Set problem:
Find all the lines with "that" and gather them.

Dataset section:

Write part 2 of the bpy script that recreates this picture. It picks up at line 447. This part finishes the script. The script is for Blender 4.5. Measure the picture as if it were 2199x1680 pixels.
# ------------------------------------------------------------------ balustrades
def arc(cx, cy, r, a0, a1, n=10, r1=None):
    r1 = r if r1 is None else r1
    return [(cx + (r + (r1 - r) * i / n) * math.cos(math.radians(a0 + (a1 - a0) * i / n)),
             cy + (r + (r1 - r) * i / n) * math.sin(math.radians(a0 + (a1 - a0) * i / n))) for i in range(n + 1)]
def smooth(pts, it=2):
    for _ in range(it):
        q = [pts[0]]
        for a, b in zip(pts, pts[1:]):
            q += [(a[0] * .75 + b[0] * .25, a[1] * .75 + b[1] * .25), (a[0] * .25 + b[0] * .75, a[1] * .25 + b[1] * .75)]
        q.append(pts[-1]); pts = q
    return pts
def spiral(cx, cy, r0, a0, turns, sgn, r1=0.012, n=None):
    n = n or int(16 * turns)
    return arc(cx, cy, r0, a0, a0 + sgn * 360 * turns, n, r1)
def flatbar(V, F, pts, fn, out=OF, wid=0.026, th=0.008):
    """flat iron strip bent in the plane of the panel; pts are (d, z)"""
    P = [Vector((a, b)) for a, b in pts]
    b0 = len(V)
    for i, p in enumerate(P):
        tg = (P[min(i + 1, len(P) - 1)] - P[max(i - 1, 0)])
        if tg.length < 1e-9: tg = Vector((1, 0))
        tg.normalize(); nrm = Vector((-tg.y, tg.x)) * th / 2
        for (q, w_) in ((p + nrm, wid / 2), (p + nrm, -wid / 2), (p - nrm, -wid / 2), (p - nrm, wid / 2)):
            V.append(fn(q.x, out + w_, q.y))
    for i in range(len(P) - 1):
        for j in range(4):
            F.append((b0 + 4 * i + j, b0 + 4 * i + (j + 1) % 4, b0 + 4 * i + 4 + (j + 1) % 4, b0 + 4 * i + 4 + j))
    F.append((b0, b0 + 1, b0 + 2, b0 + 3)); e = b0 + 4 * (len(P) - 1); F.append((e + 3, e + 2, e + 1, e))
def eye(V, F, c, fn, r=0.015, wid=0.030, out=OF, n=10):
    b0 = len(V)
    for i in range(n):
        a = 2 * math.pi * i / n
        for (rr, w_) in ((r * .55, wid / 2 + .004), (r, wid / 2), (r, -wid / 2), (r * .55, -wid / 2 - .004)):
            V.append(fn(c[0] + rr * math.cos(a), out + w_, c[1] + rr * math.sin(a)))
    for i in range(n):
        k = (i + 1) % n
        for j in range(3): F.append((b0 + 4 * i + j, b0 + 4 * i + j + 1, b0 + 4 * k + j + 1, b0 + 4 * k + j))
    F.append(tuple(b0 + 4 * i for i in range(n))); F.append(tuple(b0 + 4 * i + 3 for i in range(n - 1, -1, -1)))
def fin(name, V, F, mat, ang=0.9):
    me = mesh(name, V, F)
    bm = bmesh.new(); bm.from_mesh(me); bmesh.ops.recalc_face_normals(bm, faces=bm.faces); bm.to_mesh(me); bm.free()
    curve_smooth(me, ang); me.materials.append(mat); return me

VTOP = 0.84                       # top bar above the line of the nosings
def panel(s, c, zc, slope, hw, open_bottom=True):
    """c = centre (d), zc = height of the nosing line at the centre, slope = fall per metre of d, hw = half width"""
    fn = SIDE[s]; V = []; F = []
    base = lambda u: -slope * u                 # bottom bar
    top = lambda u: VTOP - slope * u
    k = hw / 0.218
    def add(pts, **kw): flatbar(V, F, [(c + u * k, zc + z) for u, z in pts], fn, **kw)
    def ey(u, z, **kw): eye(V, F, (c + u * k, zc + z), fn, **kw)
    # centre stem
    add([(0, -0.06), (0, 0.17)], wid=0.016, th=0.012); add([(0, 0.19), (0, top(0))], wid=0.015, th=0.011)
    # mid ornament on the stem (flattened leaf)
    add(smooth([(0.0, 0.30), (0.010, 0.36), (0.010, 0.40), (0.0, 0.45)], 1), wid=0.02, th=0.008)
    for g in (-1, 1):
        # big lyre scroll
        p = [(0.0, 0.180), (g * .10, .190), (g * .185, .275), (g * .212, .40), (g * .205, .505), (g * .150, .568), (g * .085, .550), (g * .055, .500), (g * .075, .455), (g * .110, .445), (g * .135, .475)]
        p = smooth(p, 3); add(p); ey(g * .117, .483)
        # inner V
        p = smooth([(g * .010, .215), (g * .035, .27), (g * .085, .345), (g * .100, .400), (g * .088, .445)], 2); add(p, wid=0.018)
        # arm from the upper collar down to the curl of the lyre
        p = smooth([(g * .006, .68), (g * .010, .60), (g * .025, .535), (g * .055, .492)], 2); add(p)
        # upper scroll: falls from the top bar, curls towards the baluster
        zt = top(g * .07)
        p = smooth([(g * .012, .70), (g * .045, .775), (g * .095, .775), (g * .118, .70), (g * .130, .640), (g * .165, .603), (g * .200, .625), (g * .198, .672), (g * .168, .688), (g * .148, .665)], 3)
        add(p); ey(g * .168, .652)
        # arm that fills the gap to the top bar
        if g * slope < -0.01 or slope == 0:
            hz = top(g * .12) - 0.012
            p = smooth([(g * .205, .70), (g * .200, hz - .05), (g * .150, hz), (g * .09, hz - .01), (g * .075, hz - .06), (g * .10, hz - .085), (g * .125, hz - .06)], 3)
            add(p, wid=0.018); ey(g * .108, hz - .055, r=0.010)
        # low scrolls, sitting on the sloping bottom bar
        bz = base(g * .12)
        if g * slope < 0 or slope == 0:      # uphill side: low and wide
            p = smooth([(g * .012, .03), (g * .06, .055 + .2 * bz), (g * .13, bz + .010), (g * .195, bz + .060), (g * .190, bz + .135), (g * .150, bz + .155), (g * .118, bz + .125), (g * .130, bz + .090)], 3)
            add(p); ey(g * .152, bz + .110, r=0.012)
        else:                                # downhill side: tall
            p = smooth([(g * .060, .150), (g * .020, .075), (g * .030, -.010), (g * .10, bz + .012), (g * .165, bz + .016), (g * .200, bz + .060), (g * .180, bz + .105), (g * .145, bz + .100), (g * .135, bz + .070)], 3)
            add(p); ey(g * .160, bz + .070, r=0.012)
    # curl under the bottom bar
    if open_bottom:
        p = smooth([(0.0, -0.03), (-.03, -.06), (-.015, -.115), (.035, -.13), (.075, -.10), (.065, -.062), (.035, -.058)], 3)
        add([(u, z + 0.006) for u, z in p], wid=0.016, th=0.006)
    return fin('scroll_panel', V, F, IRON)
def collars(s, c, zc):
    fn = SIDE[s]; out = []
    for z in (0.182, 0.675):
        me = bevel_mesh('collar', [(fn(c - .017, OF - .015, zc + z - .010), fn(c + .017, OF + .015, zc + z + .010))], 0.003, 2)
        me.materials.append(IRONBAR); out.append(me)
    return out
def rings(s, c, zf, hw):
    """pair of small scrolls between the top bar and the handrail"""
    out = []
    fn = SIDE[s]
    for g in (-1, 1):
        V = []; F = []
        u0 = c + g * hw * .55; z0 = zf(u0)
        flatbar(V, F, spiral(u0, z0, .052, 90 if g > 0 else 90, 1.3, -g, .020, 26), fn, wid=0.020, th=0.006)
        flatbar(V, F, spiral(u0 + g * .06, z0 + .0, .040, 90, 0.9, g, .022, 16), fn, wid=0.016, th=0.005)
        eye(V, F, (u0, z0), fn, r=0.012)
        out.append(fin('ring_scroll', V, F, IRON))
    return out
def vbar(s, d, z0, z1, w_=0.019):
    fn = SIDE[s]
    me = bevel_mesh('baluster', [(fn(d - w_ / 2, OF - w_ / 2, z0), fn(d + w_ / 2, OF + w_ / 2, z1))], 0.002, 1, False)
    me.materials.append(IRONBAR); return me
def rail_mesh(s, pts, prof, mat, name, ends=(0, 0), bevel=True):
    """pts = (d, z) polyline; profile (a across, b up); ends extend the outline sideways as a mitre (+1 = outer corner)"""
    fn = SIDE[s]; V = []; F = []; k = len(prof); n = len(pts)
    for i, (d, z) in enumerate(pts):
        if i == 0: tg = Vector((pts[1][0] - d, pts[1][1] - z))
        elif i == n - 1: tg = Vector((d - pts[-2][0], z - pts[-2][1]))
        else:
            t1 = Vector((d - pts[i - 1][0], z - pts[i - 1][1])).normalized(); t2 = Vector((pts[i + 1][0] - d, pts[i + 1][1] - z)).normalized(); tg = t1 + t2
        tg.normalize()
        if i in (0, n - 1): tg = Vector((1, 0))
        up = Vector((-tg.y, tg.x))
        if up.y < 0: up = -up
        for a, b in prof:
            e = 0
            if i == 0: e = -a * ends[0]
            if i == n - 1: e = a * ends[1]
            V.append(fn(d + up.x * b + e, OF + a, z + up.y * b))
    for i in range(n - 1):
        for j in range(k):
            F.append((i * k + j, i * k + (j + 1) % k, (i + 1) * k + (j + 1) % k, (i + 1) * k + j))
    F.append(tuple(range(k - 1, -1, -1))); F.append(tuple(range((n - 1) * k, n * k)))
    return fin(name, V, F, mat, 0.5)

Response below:
Write part 2 of the bpy script that recreates this picture. It picks up at line 447. This part finishes the script. The script is for Blender 4.5. Measure the picture as if it were 2199x1680 pixels.
        # arm that fills the gap to the top bar